Horsefeathers, that's only name for Colts ruling

June 29, 1994|By John Steadman

Now there's an instant martyr in our midst, made possible with the persecution of Jim Speros by the National Football League and a "homer" judge in Indianapolis who can't distinguish the historical difference between the Baltimore Colts and Indianapolis colts.

He should have realized the similarity is about the same as the Indianapolis Indians of the American Association and the Cleveland Indians of the American League. If there's a common thread to be found in such an equation it's that, yes, both teams play baseball but they are as different as the Baltimore Colts and Indianapolis colts.

The CFL Colts of Baltimore and the colts of Indianapolis are easy to differentiate, considering what they stand for in achievement and respect. That Speros called his team the Baltimore CFL Colts and has now been told he can't is a new low in a judicial system that continues to embarrass itself with befogged, befuddled decision-making.

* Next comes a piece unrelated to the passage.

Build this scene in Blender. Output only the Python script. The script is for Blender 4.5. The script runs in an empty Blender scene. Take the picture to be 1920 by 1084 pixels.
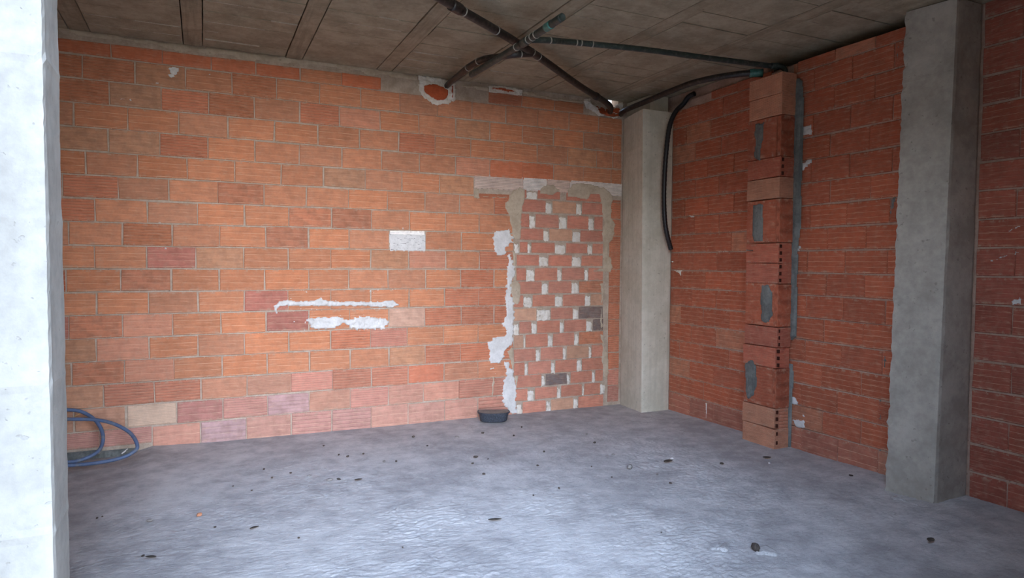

Little wonder the public confidence has been shattered.

Meanwhile, the CFL Colts get ready for their coming-out party tonight at Memorial Stadium, a facility erected in 1953 but looking better than it ever has, with a blue and white color scheme. "No question, it's more attractive than any time since it was built," said Bob Leffler, the team's marketing consultant.

The game itself makes for a new exhibition experience in a city that has had professional football since it joined the All-America Conference in 1947 and, before World War II, had a franchise in the Dixie League, along with the numerous exhibitions the Washington Redskins once booked in Baltimore.

The new Baltimore entity tonight will be playing the Winnipeg Blue Bombers, a Canadian League member with an intriguing nickname. It goes along with such other long-established teams, also with colorful names -- the Ottawa Rough Riders, Hamilton Tiger-Cats, Calgary Stampeders and Edmonton Eskimos.

Is it possible the NFL may try to shut down the game or attempt to keep the Colts' Band from playing the team fight song or even prevent the Colt Corrals from cheering?

At a time like this, pity is extended to an ungrateful, money-mad NFL that is a woeful example of what the sports industry is supposed to represent in the basic traits of honesty and character. Don't look for such qualities. There's none to be found. We once asked Robert Irsay, after a tirade of degrading language, if he could explain how it felt to be devoid of human decency? The same question can be directed to the NFL executives . . . with too few exceptions.

They are the money-changers, a collection of no-accounts lacking love of the game. They prefer to worship their own god of selfishness and greed. The Canadian football involvement gives Baltimore a far different identity. It's a game with new rules, 12 players instead of 11, three downs rather than four, and is a fast-moving performance that doesn't figure to become boring.

The reason Baltimore is included in the CFL is because Speros was paying attention and Larry Smith, commissioner of the CFL, was enthralled with the prospect of establishing expansion franchises in this country and coveted Baltimore as a prime location.

Speros moved to fill a void that existed for 10 years, or since Irsay and his henchmen stole the team out of Baltimore under the cover of darkness on March 28, 1984. Now the NFL insists on attempting to control a Colts' name it had nothing to do with creating since it was born in Baltimore three years before the city even entered the National Football League.

Speros and his staff, encouraged by Mayor Kurt Schmoke, who led the way, have given Memorial Stadium an eye-appealing presence. Some leading companies in Maryland have helped immeasurably, such as the Bruning Paint Co., which provided $100,000 worth of paint; Standard Carpeting and Zenith Television.

But others of the corporate community haven't responded, maybe because Gov. William Donald Schaefer doesn't know the CFL from the CIA and has been, at best, lukewarm in his reception. Mayor Schmoke, however, has extended enthusiastic assistance and, without him, the franchise wouldn't be in Baltimore.

Tonight's turnout has been projected to be anywhere between 17,000 and 33,000, which is a wide variance. For old times' sake, a host of former Colts players will be introduced to mark the occasion, plus two former general managers, Dick Szymanski and Ernie Accorsi; ex-personnel director Fred Schubach, soon to be retired as a scout for the Kansas City Chiefs; assistant coach and personnel director George Young, now the highly successful general manager of the New York Giants and a longtime observer of Canadian football.

If the concept clicks, Baltimore and the Canadian Football League will be an enjoyable fit, in addition to strengthening ties between two good international neighbors.